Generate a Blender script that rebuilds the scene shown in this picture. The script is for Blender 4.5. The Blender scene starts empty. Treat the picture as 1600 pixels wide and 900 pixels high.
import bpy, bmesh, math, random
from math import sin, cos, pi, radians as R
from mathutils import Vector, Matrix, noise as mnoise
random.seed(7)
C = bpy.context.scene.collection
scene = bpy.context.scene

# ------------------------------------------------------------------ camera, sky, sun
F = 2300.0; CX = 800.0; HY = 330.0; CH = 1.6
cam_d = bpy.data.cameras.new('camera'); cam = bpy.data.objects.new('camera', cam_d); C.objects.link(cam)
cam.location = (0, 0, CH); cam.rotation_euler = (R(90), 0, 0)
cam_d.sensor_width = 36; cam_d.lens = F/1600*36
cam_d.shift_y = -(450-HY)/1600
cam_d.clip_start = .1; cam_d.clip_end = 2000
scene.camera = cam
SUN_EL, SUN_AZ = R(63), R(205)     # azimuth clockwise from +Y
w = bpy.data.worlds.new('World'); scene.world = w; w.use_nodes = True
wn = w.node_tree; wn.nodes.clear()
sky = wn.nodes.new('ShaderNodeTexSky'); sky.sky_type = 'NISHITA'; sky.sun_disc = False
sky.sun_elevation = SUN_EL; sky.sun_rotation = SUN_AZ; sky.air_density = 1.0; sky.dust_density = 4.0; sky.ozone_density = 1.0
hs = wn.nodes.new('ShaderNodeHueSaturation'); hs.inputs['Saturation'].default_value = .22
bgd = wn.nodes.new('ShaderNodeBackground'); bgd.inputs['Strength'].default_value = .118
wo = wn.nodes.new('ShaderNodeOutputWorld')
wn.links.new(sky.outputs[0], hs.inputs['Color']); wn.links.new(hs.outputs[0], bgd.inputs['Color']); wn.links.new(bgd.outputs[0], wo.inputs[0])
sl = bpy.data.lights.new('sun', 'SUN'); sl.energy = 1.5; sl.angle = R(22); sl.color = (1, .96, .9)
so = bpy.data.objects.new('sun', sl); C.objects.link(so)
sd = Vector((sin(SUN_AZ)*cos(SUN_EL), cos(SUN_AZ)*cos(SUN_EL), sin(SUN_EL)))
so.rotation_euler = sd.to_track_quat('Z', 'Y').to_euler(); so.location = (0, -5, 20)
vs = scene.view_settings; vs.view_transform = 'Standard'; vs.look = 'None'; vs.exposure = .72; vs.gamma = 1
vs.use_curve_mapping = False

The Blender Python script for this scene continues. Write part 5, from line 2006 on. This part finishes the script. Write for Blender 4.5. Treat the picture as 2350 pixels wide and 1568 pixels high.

====

PROBLEM REQUIREMENTS =
Output every record above exactly as it appears.

TASK ANSWER =
Generate a Blender script that rebuilds the scene shown in this picture. The script is for Blender 4.5. The Blender scene starts empty. Treat the picture as 1600 pixels wide and 900 pixels high.
import bpy, bmesh, math, random
from math import sin, cos, pi, radians as R
from mathutils import Vector, Matrix, noise as mnoise
random.seed(7)
C = bpy.context.scene.collection
scene = bpy.context.scene

# ------------------------------------------------------------------ camera, sky, sun
F = 2300.0; CX = 800.0; HY = 330.0; CH = 1.6
cam_d = bpy.data.cameras.new('camera'); cam = bpy.data.objects.new('camera', cam_d); C.objects.link(cam)
cam.location = (0, 0, CH); cam.rotation_euler = (R(90), 0, 0)
cam_d.sensor_width = 36; cam_d.lens = F/1600*36
cam_d.shift_y = -(450-HY)/1600
cam_d.clip_start = .1; cam_d.clip_end = 2000
scene.camera = cam
SUN_EL, SUN_AZ = R(63), R(205)     # azimuth clockwise from +Y
w = bpy.data.worlds.new('World'); scene.world = w; w.use_nodes = True
wn = w.node_tree; wn.nodes.clear()
sky = wn.nodes.new('ShaderNodeTexSky'); sky.sky_type = 'NISHITA'; sky.sun_disc = False
sky.sun_elevation = SUN_EL; sky.sun_rotation = SUN_AZ; sky.air_density = 1.0; sky.dust_density = 4.0; sky.ozone_density = 1.0
hs = wn.nodes.new('ShaderNodeHueSaturation'); hs.inputs['Saturation'].default_value = .22
bgd = wn.nodes.new('ShaderNodeBackground'); bgd.inputs['Strength'].default_value = .118
wo = wn.nodes.new('ShaderNodeOutputWorld')
wn.links.new(sky.outputs[0], hs.inputs['Color']); wn.links.new(hs.outputs[0], bgd.inputs['Color']); wn.links.new(bgd.outputs[0], wo.inputs[0])
sl = bpy.data.lights.new('sun', 'SUN'); sl.energy = 1.5; sl.angle = R(22); sl.color = (1, .96, .9)
so = bpy.data.objects.new('sun', sl); C.objects.link(so)
sd = Vector((sin(SUN_AZ)*cos(SUN_EL), cos(SUN_AZ)*cos(SUN_EL), sin(SUN_EL)))
so.rotation_euler = sd.to_track_quat('Z', 'Y').to_euler(); so.location = (0, -5, 20)
vs = scene.view_settings; vs.view_transform = 'Standard'; vs.look = 'None'; vs.exposure = .72; vs.gamma = 1
vs.use_curve_mapping = False

The Blender Python script for this scene continues. Write part 5, from line 2006 on. This part finishes the script. Write for Blender 4.5. Treat the picture as 2350 pixels wide and 1568 pixels high.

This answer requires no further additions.